Il est possible qu’il s’agisse de militaires israéliens mécontents. Quelqu’un de l’armée aurait pu vouloir marquer des points en disant : nous nous sommes retirés de Khan Younès, et voilà ce qui arrive, tout le monde est en train de revenir. Ou alors ce serait un ballon d’essai, pour voir la réaction des gens si on annonçait que les femmes et les enfants pouvaient rentrer, au cas où Israël prendrait une telle décision de manière unilatérale, sans passer par les négociations. De notre côté, on ne sait pas où se trouvait l’armée quand des milliers de personnes sont parties vers le nord. Au début, il n’y avait pas de chars, il n’y avait rien du tout ; c’est pour cela que les gens ont eu le courage de continuer leur chemin.

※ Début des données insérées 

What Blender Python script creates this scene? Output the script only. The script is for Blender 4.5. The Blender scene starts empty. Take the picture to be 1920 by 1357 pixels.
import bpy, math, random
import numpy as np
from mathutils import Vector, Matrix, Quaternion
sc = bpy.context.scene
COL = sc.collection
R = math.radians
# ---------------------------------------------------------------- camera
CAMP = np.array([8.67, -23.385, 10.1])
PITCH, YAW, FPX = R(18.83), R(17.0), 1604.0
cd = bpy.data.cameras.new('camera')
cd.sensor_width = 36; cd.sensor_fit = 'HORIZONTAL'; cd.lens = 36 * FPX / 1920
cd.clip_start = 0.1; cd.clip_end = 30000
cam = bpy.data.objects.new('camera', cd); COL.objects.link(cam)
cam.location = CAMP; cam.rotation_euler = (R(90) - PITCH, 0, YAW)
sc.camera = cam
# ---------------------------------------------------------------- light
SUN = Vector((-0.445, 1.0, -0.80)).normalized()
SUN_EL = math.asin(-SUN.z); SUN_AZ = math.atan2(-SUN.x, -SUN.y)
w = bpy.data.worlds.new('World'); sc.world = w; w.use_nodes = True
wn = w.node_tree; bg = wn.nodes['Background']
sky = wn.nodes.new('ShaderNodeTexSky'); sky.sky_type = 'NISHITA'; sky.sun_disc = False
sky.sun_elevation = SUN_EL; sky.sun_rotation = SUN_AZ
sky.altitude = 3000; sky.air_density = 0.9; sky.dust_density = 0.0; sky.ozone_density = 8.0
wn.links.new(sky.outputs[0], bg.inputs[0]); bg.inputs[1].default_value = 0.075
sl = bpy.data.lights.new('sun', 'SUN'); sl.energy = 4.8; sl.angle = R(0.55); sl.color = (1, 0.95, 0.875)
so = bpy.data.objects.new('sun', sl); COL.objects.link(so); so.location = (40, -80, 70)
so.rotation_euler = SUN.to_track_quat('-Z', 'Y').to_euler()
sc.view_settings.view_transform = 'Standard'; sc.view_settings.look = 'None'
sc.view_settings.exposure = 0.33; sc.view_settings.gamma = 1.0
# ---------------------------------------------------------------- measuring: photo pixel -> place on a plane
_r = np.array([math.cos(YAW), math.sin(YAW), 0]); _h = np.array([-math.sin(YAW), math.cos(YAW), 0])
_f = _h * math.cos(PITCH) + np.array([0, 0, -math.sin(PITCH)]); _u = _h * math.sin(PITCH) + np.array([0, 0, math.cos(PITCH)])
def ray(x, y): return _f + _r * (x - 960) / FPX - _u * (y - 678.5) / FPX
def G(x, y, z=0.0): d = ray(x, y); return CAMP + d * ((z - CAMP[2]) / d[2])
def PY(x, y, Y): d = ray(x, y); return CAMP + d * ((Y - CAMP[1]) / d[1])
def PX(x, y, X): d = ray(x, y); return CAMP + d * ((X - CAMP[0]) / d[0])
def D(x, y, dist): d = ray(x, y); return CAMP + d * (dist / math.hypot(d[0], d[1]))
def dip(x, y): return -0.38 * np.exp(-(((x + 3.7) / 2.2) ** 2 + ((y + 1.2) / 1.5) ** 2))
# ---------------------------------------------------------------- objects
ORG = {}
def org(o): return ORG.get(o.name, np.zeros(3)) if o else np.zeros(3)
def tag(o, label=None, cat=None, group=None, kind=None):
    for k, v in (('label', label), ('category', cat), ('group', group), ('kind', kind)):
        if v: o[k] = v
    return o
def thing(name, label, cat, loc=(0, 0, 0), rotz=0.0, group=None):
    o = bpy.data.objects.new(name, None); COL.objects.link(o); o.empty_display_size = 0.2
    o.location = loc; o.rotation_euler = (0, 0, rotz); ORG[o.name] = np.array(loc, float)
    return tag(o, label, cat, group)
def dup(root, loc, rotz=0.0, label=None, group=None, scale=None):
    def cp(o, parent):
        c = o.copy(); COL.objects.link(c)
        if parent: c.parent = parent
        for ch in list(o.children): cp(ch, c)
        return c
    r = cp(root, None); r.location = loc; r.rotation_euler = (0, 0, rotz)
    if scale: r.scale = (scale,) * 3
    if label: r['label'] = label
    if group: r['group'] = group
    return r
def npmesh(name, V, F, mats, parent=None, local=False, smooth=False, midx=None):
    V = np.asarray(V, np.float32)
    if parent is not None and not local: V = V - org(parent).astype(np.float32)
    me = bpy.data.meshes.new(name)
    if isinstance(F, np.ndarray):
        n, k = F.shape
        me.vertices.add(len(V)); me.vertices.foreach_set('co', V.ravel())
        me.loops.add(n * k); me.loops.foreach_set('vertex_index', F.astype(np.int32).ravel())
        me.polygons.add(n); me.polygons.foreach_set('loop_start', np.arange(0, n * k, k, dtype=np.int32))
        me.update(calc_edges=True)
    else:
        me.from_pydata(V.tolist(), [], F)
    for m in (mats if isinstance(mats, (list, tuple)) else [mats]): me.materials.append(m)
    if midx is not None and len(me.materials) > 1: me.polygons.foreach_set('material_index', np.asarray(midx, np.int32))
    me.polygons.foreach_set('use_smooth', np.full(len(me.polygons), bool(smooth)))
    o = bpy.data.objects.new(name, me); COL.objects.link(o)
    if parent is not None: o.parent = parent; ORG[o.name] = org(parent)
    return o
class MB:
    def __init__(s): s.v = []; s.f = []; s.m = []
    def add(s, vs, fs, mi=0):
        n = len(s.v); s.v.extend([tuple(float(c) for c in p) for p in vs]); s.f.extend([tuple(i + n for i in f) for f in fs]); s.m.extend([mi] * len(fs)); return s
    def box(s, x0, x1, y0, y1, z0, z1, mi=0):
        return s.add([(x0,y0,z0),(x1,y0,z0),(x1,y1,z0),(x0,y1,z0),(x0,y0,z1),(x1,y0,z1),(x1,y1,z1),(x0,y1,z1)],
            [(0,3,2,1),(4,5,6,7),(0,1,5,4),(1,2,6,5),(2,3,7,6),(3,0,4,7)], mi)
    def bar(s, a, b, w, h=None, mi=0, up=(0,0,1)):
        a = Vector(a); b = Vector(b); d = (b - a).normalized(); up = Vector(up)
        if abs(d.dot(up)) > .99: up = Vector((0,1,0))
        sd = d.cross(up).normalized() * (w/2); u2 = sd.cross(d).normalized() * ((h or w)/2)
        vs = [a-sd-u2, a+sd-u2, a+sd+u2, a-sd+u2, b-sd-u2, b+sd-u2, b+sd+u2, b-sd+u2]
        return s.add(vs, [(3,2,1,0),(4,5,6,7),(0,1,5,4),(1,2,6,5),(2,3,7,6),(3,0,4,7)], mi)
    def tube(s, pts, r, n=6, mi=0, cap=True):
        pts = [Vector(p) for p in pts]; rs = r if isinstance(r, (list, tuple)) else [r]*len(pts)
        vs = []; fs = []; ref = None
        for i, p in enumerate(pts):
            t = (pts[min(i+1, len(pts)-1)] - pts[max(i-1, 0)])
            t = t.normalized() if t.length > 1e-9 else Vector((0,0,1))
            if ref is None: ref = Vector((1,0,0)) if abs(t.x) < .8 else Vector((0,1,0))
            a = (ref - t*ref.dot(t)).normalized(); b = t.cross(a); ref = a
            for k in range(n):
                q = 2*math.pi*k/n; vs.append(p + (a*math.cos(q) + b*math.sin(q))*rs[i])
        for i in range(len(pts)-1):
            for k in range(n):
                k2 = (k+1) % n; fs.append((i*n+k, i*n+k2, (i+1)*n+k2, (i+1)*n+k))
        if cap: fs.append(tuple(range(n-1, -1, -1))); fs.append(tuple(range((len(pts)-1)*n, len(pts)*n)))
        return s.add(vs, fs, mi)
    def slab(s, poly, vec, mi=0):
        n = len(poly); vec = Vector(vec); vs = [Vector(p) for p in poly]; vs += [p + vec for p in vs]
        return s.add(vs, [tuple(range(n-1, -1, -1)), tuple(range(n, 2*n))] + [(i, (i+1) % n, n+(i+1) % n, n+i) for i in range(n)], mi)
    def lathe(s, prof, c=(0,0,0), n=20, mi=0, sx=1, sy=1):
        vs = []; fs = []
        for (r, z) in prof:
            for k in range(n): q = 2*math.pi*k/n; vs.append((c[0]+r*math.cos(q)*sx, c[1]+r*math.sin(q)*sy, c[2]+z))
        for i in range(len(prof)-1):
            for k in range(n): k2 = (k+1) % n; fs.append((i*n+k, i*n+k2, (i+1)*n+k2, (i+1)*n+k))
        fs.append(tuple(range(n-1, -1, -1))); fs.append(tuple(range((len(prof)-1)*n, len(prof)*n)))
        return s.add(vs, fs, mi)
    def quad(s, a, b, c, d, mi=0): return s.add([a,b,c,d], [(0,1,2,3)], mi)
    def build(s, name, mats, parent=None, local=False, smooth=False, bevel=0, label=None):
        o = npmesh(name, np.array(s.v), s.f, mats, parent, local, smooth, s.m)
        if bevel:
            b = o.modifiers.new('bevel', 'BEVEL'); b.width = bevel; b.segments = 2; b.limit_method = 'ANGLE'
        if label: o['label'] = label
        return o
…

Cette terre nous appartient

Si les Israéliens voulaient une réponse, ils l’ont eue : les déplacés veulent rentrer chez eux, même s’ils savent qu’il n’y a plus de vie au nord. Lundi matin, quelques personnes ont encore essayé. Les Israéliens ont tiré et ont tué une fillette.

Les gens veulent en finir avec cette vie d’humiliation dans des camps de fortune où nous nous entassons les uns sur les autres. Ils préfèrent planter une tente sur les décombres de leur maison plutôt que de rester à Rafah. Moi, j’ai de la chance. Je sais que mon appartement qui se trouve au neuvième étage d’un immeuble de la ville de Gaza est encore habitable. Les vitres ont explosé, mais c’est bientôt l’été et on peut vivre sans vitres. Les meubles ont été endommagés, il n’y a pas d’électricité, pas de groupe électrogène pour pomper l’eau, mais c’est chez moi. Nous avions quitté Gaza-ville parce qu’il y avait un char qui braquait son canon sur nous. Nous voulons rentrer, c’est notre façon de résister, qui n’a rien à voir avec la résistance militaire. Je sais que dans le nord, il y a aussi de l’humiliation avec les parachutages d’aide alimentaire, même si le nombre de camions qui arrivent a un peu augmenté. Mais cette terre nous appartient. Même s’il n’y a rien, on peut tout reconstruire. On va reconstruire les écoles, on va reconstruire les universités, on va reconstruire les infrastructures. C’est vrai que les Israéliens ont tout détruit, même l’histoire de la bande de Gaza. Ils ont détruit les sites archéologiques, les musées, ils ont même détruit un hammam qui datait de près de mille ans, et dont la gestion s’est transmise de père en fils au sein de la famille Al-Wazir.

Les Israéliens veulent détruire jusqu’au nom de cette terre. Ils veulent effacer notre histoire, mais notre histoire est toujours là. Et nous allons continuer à l’écrire.